**DO THIS:** Reproduce all of the data exactly, with no line skipped.

* * *

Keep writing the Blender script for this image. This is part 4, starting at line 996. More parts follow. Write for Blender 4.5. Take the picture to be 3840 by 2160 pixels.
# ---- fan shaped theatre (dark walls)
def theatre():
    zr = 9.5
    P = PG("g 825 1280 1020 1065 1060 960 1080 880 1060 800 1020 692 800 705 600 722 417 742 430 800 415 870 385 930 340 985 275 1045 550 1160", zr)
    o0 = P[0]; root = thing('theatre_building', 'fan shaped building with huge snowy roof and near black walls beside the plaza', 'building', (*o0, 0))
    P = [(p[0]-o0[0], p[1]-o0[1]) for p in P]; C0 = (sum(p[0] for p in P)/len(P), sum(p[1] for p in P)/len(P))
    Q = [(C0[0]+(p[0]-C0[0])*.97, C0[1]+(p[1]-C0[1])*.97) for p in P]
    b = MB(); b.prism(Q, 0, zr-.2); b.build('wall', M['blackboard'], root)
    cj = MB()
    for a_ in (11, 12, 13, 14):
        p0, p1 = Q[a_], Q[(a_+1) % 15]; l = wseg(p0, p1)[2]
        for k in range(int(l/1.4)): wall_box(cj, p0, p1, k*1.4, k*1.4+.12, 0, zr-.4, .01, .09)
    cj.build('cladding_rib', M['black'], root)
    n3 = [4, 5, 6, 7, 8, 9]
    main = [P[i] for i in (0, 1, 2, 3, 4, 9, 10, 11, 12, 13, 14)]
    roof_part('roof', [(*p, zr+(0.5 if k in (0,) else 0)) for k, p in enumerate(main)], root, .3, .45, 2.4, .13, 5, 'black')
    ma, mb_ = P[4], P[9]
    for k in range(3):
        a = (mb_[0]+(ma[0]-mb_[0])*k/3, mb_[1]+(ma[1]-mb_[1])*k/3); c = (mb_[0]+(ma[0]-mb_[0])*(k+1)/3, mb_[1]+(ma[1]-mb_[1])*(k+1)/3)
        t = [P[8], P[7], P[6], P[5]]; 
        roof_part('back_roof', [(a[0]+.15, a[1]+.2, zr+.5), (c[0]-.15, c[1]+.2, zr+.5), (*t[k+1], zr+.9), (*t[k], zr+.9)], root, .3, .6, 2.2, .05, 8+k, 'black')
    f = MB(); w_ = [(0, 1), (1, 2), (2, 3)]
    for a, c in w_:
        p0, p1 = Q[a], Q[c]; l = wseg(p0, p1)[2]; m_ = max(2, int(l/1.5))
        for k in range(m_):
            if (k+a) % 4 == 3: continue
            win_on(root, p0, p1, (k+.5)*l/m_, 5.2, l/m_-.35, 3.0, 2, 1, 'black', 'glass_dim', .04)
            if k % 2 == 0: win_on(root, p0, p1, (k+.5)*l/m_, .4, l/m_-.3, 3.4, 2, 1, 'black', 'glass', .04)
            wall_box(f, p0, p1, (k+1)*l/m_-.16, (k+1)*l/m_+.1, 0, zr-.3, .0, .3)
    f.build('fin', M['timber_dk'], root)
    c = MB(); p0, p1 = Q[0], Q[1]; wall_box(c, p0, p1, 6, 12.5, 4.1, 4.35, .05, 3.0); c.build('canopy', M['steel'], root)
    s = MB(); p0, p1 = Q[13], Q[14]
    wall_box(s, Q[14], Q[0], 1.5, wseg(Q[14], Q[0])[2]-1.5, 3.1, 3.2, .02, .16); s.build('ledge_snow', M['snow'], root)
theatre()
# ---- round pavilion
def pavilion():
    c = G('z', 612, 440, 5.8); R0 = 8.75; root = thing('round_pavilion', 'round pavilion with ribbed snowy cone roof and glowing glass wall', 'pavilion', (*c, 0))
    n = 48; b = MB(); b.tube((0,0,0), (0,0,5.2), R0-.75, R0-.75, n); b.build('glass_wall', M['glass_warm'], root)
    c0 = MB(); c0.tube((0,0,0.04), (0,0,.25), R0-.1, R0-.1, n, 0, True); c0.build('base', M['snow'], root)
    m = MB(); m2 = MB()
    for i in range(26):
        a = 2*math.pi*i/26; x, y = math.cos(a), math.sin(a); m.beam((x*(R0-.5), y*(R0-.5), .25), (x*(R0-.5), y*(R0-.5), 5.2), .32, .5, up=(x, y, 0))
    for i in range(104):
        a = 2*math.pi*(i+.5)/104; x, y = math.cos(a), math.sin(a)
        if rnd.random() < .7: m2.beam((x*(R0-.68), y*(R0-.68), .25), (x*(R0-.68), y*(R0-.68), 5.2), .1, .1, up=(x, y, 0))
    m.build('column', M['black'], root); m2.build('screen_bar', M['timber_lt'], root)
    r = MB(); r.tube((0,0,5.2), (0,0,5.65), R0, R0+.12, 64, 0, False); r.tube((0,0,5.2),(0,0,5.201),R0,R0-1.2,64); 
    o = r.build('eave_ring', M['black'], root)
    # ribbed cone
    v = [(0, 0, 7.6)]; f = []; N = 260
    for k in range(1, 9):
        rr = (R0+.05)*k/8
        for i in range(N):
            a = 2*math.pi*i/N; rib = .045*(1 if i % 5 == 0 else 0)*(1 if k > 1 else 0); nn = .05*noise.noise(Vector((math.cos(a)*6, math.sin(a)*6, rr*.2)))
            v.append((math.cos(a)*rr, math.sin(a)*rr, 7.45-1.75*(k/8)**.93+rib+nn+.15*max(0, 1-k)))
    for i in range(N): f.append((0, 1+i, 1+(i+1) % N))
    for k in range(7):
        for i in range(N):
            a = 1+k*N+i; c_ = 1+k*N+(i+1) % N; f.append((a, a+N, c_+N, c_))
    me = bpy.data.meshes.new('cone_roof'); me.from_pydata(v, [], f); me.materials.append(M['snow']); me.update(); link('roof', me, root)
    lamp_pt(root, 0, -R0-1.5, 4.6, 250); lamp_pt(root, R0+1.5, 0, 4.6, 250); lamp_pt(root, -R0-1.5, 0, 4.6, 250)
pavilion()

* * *

**FINISHED ANSWER:**
Keep writing the Blender script for this image. This is part 4, starting at line 996. More parts follow. Write for Blender 4.5. Take the picture to be 3840 by 2160 pixels.
# ---- fan shaped theatre (dark walls)
def theatre():
    zr = 9.5
    P = PG("g 825 1280 1020 1065 1060 960 1080 880 1060 800 1020 692 800 705 600 722 417 742 430 800 415 870 385 930 340 985 275 1045 550 1160", zr)
    o0 = P[0]; root = thing('theatre_building', 'fan shaped building with huge snowy roof and near black walls beside the plaza', 'building', (*o0, 0))
    P = [(p[0]-o0[0], p[1]-o0[1]) for p in P]; C0 = (sum(p[0] for p in P)/len(P), sum(p[1] for p in P)/len(P))
    Q = [(C0[0]+(p[0]-C0[0])*.97, C0[1]+(p[1]-C0[1])*.97) for p in P]
    b = MB(); b.prism(Q, 0, zr-.2); b.build('wall', M['blackboard'], root)
    cj = MB()
    for a_ in (11, 12, 13, 14):
        p0, p1 = Q[a_], Q[(a_+1) % 15]; l = wseg(p0, p1)[2]
        for k in range(int(l/1.4)): wall_box(cj, p0, p1, k*1.4, k*1.4+.12, 0, zr-.4, .01, .09)
    cj.build('cladding_rib', M['black'], root)
    n3 = [4, 5, 6, 7, 8, 9]
    main = [P[i] for i in (0, 1, 2, 3, 4, 9, 10, 11, 12, 13, 14)]
    roof_part('roof', [(*p, zr+(0.5 if k in (0,) else 0)) for k, p in enumerate(main)], root, .3, .45, 2.4, .13, 5, 'black')
    ma, mb_ = P[4], P[9]
    for k in range(3):
        a = (mb_[0]+(ma[0]-mb_[0])*k/3, mb_[1]+(ma[1]-mb_[1])*k/3); c = (mb_[0]+(ma[0]-mb_[0])*(k+1)/3, mb_[1]+(ma[1]-mb_[1])*(k+1)/3)
        t = [P[8], P[7], P[6], P[5]]; 
        roof_part('back_roof', [(a[0]+.15, a[1]+.2, zr+.5), (c[0]-.15, c[1]+.2, zr+.5), (*t[k+1], zr+.9), (*t[k], zr+.9)], root, .3, .6, 2.2, .05, 8+k, 'black')
    f = MB(); w_ = [(0, 1), (1, 2), (2, 3)]
    for a, c in w_:
        p0, p1 = Q[a], Q[c]; l = wseg(p0, p1)[2]; m_ = max(2, int(l/1.5))
        for k in range(m_):
            if (k+a) % 4 == 3: continue
            win_on(root, p0, p1, (k+.5)*l/m_, 5.2, l/m_-.35, 3.0, 2, 1, 'black', 'glass_dim', .04)
            if k % 2 == 0: win_on(root, p0, p1, (k+.5)*l/m_, .4, l/m_-.3, 3.4, 2, 1, 'black', 'glass', .04)
            wall_box(f, p0, p1, (k+1)*l/m_-.16, (k+1)*l/m_+.1, 0, zr-.3, .0, .3)
    f.build('fin', M['timber_dk'], root)
    c = MB(); p0, p1 = Q[0], Q[1]; wall_box(c, p0, p1, 6, 12.5, 4.1, 4.35, .05, 3.0); c.build('canopy', M['steel'], root)
    s = MB(); p0, p1 = Q[13], Q[14]
    wall_box(s, Q[14], Q[0], 1.5, wseg(Q[14], Q[0])[2]-1.5, 3.1, 3.2, .02, .16); s.build('ledge_snow', M['snow'], root)
theatre()
# ---- round pavilion
def pavilion():
    c = G('z', 612, 440, 5.8); R0 = 8.75; root = thing('round_pavilion', 'round pavilion with ribbed snowy cone roof and glowing glass wall', 'pavilion', (*c, 0))
    n = 48; b = MB(); b.tube((0,0,0), (0,0,5.2), R0-.75, R0-.75, n); b.build('glass_wall', M['glass_warm'], root)
    c0 = MB(); c0.tube((0,0,0.04), (0,0,.25), R0-.1, R0-.1, n, 0, True); c0.build('base', M['snow'], root)
    m = MB(); m2 = MB()
    for i in range(26):
        a = 2*math.pi*i/26; x, y = math.cos(a), math.sin(a); m.beam((x*(R0-.5), y*(R0-.5), .25), (x*(R0-.5), y*(R0-.5), 5.2), .32, .5, up=(x, y, 0))
    for i in range(104):
        a = 2*math.pi*(i+.5)/104; x, y = math.cos(a), math.sin(a)
        if rnd.random() < .7: m2.beam((x*(R0-.68), y*(R0-.68), .25), (x*(R0-.68), y*(R0-.68), 5.2), .1, .1, up=(x, y, 0))
    m.build('column', M['black'], root); m2.build('screen_bar', M['timber_lt'], root)
    r = MB(); r.tube((0,0,5.2), (0,0,5.65), R0, R0+.12, 64, 0, False); r.tube((0,0,5.2),(0,0,5.201),R0,R0-1.2,64); 
    o = r.build('eave_ring', M['black'], root)
    # ribbed cone
    v = [(0, 0, 7.6)]; f = []; N = 260
    for k in range(1, 9):
        rr = (R0+.05)*k/8
        for i in range(N):
            a = 2*math.pi*i/N; rib = .045*(1 if i % 5 == 0 else 0)*(1 if k > 1 else 0); nn = .05*noise.noise(Vector((math.cos(a)*6, math.sin(a)*6, rr*.2)))
            v.append((math.cos(a)*rr, math.sin(a)*rr, 7.45-1.75*(k/8)**.93+rib+nn+.15*max(0, 1-k)))
    for i in range(N): f.append((0, 1+i, 1+(i+1) % N))
    for k in range(7):
        for i in range(N):
            a = 1+k*N+i; c_ = 1+k*N+(i+1) % N; f.append((a, a+N, c_+N, c_))
    me = bpy.data.meshes.new('cone_roof'); me.from_pydata(v, [], f); me.materials.append(M['snow']); me.update(); link('roof', me, root)
    lamp_pt(root, 0, -R0-1.5, 4.6, 250); lamp_pt(root, R0+1.5, 0, 4.6, 250); lamp_pt(root, -R0-1.5, 0, 4.6, 250)
pavilion()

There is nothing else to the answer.